3) Teminat Limiti İle Sınırlı Sorumluluk Kuralı: Zorunlu mali mesuliyet sigortasında teminat ve teminat limitleri 2918 sayılı KTK 93’üncü maddesinin birinci fıkrası gereğince her yıl düzenli olarak Hazine Müsteşarlığınca çıkarılan ek yönetmelik ile düzenlenmekte ve teminat tutarları belirlenmektedir. Örneğin, 1 Ocak 2024 tarihinden itibaren uygulanacak olan yönetmeliğe göre; araç başına asgari teminat 200.000 TL ve kaza başına ise 400.000 TL’dir. Sağlık giderleri, sakatlanma ve ölüm teminatı ise kişi başına 1.800.000 TL, kaza başına ise 9.000.000 TL olarak düzenlenmiştir. Kasko sigortasında yer alan ihtiyari mali mesuliyet ise trafik sigortası limitinin yetmediği kısım için devreye girmekte ve teminat limiti serbestçe belirlenebilmektedir.

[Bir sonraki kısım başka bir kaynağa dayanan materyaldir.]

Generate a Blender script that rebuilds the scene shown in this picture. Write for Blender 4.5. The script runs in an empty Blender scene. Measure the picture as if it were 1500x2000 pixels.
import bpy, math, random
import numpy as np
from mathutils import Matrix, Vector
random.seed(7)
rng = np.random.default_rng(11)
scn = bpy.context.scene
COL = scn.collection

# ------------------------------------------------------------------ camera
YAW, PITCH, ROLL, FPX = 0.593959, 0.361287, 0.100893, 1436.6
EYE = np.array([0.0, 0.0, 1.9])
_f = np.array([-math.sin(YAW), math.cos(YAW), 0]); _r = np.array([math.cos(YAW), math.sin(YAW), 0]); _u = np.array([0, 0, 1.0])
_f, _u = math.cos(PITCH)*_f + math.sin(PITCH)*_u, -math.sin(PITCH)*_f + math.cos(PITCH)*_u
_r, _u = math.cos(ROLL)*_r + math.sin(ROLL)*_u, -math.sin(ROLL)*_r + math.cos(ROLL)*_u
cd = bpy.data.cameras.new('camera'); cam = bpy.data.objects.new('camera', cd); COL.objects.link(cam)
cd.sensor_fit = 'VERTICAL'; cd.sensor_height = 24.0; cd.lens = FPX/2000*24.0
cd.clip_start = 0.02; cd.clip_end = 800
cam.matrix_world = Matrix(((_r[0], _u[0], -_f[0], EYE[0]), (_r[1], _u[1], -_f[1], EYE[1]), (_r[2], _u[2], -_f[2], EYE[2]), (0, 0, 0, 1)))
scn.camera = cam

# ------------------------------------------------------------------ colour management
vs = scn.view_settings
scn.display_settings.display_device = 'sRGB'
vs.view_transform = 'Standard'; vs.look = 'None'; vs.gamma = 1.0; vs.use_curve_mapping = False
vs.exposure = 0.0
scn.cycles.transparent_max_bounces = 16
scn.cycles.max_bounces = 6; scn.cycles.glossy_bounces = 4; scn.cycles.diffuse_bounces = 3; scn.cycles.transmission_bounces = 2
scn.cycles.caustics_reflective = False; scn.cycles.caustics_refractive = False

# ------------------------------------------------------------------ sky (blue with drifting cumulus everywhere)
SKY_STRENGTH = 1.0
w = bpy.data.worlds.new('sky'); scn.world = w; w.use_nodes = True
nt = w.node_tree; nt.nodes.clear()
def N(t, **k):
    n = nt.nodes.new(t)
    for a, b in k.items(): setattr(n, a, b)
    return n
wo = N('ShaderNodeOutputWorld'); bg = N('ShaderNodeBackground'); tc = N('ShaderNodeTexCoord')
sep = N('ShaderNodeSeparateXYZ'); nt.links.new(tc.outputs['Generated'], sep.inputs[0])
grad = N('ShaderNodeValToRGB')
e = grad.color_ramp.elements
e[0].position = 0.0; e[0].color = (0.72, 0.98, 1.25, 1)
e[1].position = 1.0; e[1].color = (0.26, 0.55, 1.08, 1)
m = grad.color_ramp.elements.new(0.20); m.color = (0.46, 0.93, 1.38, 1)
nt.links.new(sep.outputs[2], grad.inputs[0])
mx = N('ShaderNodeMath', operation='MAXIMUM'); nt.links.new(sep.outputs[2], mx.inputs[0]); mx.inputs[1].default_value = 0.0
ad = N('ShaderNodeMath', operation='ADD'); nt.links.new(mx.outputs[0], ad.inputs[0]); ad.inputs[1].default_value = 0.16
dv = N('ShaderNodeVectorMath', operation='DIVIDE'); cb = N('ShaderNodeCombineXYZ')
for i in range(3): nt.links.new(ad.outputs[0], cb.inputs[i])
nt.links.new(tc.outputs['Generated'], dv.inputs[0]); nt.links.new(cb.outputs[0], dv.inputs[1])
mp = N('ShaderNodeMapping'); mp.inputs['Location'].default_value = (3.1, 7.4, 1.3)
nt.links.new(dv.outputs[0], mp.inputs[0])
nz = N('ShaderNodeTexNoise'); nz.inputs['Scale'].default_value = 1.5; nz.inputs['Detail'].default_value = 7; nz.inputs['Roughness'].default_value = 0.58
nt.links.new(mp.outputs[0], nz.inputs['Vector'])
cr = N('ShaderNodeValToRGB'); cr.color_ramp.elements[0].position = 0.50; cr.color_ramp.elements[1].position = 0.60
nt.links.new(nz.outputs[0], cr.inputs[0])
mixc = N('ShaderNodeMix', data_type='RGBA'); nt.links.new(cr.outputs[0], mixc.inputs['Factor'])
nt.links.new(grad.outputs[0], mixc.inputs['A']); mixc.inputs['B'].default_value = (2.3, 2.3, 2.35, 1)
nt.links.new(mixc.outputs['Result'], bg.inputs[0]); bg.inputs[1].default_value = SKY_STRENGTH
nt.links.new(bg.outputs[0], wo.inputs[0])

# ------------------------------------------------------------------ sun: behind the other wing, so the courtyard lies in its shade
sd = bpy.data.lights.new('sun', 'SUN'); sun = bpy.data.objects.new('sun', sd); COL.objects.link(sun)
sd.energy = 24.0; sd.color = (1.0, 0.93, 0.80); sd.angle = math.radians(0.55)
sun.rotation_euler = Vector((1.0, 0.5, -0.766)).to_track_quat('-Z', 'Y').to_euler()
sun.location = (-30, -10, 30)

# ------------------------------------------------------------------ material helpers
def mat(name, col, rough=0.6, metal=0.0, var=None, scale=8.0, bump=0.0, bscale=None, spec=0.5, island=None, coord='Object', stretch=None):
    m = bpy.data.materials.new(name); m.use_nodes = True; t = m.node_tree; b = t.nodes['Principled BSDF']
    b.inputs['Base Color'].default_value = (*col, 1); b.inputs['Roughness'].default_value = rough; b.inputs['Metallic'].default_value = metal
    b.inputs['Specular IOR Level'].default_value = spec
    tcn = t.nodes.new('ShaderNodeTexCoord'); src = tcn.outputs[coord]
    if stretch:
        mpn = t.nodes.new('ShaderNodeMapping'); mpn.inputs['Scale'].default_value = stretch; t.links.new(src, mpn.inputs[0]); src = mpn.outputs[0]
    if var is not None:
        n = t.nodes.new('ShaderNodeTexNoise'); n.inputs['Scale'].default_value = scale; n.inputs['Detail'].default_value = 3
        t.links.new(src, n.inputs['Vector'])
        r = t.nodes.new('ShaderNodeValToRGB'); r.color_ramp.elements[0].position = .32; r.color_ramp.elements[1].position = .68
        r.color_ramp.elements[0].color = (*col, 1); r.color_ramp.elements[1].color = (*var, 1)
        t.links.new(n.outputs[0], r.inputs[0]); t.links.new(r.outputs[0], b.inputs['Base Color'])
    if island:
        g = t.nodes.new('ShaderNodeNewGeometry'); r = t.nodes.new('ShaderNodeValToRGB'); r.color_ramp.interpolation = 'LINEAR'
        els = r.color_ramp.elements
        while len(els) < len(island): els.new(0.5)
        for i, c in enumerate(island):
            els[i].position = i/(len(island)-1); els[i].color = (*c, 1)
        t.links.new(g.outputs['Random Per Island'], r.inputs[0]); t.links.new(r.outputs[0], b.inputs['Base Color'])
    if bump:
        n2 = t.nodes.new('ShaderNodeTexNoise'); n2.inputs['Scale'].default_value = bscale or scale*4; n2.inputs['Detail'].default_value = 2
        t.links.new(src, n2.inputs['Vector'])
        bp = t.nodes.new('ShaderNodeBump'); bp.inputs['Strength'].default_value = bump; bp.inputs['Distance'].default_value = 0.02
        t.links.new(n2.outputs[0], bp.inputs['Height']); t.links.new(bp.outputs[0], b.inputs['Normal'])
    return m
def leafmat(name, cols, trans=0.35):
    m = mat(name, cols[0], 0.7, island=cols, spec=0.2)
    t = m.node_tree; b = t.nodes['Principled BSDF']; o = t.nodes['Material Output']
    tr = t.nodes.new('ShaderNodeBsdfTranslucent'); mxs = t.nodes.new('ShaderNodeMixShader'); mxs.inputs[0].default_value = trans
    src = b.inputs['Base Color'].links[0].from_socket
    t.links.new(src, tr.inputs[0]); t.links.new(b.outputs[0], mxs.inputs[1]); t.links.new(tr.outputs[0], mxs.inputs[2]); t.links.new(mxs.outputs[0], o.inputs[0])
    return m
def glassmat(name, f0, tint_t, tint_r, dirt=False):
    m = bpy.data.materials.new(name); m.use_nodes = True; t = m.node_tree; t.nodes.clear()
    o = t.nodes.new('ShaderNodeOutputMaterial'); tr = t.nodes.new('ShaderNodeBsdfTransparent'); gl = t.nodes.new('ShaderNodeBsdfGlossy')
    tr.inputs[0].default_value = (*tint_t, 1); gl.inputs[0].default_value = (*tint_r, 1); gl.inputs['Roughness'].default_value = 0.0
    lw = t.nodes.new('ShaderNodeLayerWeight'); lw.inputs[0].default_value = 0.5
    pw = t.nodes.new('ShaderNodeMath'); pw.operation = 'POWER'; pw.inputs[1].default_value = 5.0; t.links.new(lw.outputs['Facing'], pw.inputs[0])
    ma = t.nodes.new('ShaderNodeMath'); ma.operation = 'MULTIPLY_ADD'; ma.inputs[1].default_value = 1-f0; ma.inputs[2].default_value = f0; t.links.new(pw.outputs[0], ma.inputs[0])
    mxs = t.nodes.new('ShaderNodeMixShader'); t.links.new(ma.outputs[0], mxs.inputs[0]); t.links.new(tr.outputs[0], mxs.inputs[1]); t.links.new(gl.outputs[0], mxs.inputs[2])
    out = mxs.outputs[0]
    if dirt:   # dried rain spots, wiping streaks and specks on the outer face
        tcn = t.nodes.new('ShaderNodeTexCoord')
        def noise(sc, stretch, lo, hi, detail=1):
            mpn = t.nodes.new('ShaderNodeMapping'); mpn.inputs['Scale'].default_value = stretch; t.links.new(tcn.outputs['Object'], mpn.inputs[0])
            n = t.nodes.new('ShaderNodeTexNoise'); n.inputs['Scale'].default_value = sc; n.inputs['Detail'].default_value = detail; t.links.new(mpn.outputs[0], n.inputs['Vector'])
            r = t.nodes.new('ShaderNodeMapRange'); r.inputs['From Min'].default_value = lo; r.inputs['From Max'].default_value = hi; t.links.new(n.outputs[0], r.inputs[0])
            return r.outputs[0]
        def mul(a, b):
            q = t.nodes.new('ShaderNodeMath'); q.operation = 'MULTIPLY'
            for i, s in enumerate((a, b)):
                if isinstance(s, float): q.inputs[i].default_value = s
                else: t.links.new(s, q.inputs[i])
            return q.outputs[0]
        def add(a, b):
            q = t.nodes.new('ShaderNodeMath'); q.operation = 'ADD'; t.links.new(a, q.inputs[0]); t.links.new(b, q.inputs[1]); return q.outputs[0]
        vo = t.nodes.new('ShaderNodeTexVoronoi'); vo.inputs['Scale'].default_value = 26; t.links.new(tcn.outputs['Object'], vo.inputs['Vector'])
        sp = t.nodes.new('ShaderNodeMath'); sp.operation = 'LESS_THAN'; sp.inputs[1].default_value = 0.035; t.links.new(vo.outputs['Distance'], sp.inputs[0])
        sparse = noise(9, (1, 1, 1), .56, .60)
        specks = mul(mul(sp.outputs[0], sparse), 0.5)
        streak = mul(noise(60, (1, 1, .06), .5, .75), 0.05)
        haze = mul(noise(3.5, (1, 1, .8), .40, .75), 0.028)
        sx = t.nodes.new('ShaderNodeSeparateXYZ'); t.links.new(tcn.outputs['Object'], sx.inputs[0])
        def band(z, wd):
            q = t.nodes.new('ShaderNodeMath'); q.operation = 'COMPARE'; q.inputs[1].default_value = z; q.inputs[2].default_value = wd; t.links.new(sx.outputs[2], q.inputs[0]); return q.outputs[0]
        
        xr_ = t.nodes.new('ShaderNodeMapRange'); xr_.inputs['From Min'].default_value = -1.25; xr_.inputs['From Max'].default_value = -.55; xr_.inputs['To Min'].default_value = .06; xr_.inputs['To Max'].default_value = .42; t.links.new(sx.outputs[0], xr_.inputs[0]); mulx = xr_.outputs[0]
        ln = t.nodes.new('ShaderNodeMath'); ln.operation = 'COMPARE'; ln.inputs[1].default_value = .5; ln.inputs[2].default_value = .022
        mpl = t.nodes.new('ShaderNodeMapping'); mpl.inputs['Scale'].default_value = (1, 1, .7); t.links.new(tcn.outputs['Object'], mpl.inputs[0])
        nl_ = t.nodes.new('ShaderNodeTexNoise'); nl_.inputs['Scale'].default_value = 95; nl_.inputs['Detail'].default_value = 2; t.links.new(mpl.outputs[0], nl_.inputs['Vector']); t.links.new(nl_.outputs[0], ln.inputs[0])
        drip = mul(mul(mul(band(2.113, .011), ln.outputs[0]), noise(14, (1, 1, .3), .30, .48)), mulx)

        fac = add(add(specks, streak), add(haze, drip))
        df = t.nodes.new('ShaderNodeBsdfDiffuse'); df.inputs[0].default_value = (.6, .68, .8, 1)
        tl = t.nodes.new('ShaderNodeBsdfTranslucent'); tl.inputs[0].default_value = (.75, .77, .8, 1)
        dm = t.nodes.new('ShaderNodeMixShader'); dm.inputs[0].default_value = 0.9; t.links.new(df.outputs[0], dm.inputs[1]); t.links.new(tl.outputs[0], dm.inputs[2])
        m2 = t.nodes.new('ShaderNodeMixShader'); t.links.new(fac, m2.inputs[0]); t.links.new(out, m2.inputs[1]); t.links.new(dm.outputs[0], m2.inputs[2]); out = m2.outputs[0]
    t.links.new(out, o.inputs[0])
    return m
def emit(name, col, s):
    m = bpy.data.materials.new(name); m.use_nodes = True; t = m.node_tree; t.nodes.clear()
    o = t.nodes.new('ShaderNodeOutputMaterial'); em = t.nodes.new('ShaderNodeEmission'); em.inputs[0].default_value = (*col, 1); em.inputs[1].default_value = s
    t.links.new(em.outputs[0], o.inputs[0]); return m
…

4) Başvuru Mercileri: Sigorta şirketinden talep edilecek tazminatlar için uyuşmazlık yaşanan sigorta şirketinin Sigorta Tahkim Komisyonu’na üye olması halinde Sigorta Tahkim Komisyonu’na başvuruda bulunulabilir. Sigorta Tahkim Komisyonu’na başvuru yolu, dava yoluna göre daha kısa sürede sonuçlanmakta ve dosyalar, uzman hakemler tarafından incelenip karara bağlanmaktadır. Ancak tahkim komisyonuna başvuru yapılabilmesi için öncelikle sigorta şirketine başvuru yapılması ve anlaşma yapılamaması sonucunda herhangi bir dava açmaksızın tahkime başvurmak gerekmektedir aksi halde bu durum, tahkim aşamasında dosyanın usulden reddedilmesine yol açmaktadır. Bunun yanında, genel yargı yolu olarak görevli mahkeme Asliye Ticaret Mahkemesi olup sigorta tahkim yoluna başvurulmadan doğrudan Asliye Ticaret Mahkemesi’ne başvuru yapılması mümkündür ancak bu durumda yine öncelikle sigorta şirketine başvuru yapılması ve ayrıca arabuluculuk şartının yerine getirilmesi zorunludur.
Araç mahrumiyet bedeli ve kazanç kaybı gibi sigorta teminatı kapsamında olmayan durumlarda ise genel hükümlere göre kazaya karışan kusurlu araç sahibine / sürücüsüne karşı tazminat talebinde bulunulması gerekmekte olup bu başvurularda görevli mahkeme Asliye Hukuk Mahkemesi’dir.